SOURCE DATA start
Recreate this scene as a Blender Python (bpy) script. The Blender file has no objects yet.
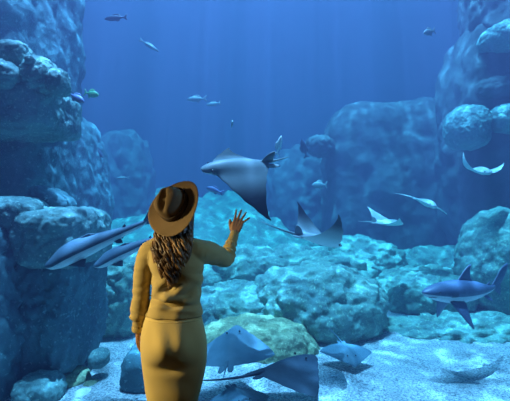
SOURCE DATA end
SOURCE DATA start
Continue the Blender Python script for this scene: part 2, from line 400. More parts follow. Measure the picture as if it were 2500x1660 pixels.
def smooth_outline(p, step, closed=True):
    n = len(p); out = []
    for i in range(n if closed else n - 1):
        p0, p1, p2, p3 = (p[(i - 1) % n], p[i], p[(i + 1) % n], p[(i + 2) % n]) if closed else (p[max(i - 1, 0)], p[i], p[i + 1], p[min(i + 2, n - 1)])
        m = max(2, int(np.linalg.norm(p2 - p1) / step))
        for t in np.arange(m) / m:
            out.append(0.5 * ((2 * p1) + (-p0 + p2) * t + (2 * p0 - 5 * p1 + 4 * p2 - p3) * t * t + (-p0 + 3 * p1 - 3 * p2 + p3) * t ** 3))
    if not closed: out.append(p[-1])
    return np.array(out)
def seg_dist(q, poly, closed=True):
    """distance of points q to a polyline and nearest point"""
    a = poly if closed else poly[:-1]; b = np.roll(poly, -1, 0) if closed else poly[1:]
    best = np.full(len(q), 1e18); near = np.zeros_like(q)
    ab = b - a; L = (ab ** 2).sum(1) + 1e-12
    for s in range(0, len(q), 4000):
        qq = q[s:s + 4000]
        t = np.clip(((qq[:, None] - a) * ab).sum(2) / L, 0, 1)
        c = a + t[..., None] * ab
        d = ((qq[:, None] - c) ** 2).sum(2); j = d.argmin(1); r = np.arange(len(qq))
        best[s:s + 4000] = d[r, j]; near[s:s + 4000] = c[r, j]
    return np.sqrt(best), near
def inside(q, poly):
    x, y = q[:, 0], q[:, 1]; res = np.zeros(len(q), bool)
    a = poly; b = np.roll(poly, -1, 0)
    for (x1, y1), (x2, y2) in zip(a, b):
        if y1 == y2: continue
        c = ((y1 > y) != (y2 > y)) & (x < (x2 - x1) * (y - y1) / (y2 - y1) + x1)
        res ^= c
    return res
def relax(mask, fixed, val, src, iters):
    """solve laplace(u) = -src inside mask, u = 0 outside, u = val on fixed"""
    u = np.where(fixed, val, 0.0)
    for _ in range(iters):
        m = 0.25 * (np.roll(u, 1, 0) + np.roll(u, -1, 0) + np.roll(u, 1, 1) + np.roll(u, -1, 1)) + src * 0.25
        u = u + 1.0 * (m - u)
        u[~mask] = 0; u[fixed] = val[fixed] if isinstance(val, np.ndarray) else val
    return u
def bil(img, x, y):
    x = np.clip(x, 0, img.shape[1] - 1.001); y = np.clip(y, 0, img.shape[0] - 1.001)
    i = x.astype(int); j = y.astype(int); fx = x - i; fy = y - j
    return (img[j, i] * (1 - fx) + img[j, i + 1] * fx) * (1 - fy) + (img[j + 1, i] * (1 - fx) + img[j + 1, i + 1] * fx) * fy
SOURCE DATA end
SOURCE DATA start
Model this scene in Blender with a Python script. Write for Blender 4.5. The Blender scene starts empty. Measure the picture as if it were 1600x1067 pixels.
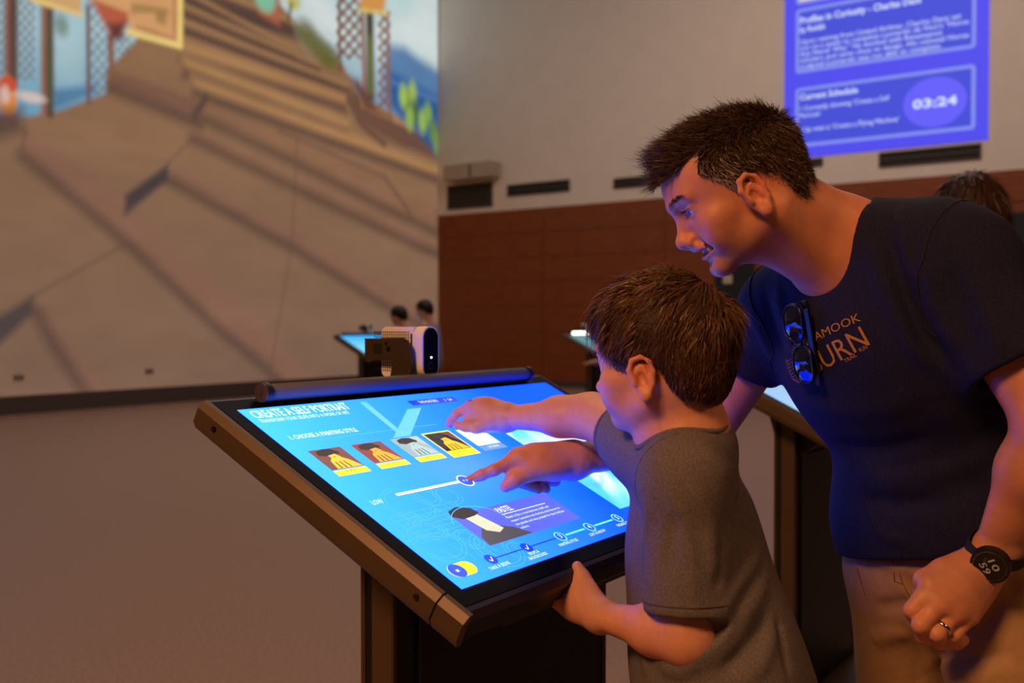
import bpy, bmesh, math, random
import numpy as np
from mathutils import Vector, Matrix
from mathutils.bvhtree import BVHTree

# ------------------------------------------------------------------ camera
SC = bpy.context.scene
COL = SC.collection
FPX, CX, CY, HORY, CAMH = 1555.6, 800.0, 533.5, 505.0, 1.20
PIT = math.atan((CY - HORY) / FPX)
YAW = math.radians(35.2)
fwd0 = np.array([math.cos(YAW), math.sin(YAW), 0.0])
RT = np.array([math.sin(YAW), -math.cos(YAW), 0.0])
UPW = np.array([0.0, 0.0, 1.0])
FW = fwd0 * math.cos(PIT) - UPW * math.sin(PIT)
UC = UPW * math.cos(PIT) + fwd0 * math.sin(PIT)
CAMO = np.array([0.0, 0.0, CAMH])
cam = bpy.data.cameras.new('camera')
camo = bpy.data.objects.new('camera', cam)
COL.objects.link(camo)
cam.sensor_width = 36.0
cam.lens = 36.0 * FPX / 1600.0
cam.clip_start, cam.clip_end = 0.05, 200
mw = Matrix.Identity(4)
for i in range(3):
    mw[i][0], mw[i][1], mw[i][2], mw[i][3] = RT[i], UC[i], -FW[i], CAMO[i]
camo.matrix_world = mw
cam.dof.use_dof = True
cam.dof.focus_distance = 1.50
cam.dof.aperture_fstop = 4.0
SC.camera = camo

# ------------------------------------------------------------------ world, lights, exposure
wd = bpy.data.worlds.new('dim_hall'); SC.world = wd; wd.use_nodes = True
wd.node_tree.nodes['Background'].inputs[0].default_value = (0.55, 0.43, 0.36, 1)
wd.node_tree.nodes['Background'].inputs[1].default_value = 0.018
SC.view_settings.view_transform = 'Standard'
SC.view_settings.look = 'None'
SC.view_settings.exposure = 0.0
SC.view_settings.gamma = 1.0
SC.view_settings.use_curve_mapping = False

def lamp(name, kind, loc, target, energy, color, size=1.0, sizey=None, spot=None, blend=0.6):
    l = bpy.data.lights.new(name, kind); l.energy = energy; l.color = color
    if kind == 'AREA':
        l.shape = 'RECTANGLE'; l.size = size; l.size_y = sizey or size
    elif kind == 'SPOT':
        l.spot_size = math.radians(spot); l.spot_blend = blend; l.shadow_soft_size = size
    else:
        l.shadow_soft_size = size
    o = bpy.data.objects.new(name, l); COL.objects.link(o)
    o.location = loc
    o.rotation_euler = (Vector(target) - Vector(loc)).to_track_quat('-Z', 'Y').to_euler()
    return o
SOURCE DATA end
* WRITTEN TASK
Reproduce the data above exactly, but only from the line containing "Model this scene" through the line containing "SC.camera = camo"; skip the pictures.

* RESULT FOR THIS TASK
Model this scene in Blender with a Python script. Write for Blender 4.5. The Blender scene starts empty. Measure the picture as if it were 1600x1067 pixels.
import bpy, bmesh, math, random
import numpy as np
from mathutils import Vector, Matrix
from mathutils.bvhtree import BVHTree

# ------------------------------------------------------------------ camera
SC = bpy.context.scene
COL = SC.collection
FPX, CX, CY, HORY, CAMH = 1555.6, 800.0, 533.5, 505.0, 1.20
PIT = math.atan((CY - HORY) / FPX)
YAW = math.radians(35.2)
fwd0 = np.array([math.cos(YAW), math.sin(YAW), 0.0])
RT = np.array([math.sin(YAW), -math.cos(YAW), 0.0])
UPW = np.array([0.0, 0.0, 1.0])
FW = fwd0 * math.cos(PIT) - UPW * math.sin(PIT)
UC = UPW * math.cos(PIT) + fwd0 * math.sin(PIT)
CAMO = np.array([0.0, 0.0, CAMH])
cam = bpy.data.cameras.new('camera')
camo = bpy.data.objects.new('camera', cam)
COL.objects.link(camo)
cam.sensor_width = 36.0
cam.lens = 36.0 * FPX / 1600.0
cam.clip_start, cam.clip_end = 0.05, 200
mw = Matrix.Identity(4)
for i in range(3):
    mw[i][0], mw[i][1], mw[i][2], mw[i][3] = RT[i], UC[i], -FW[i], CAMO[i]
camo.matrix_world = mw
cam.dof.use_dof = True
cam.dof.focus_distance = 1.50
cam.dof.aperture_fstop = 4.0
SC.camera = camo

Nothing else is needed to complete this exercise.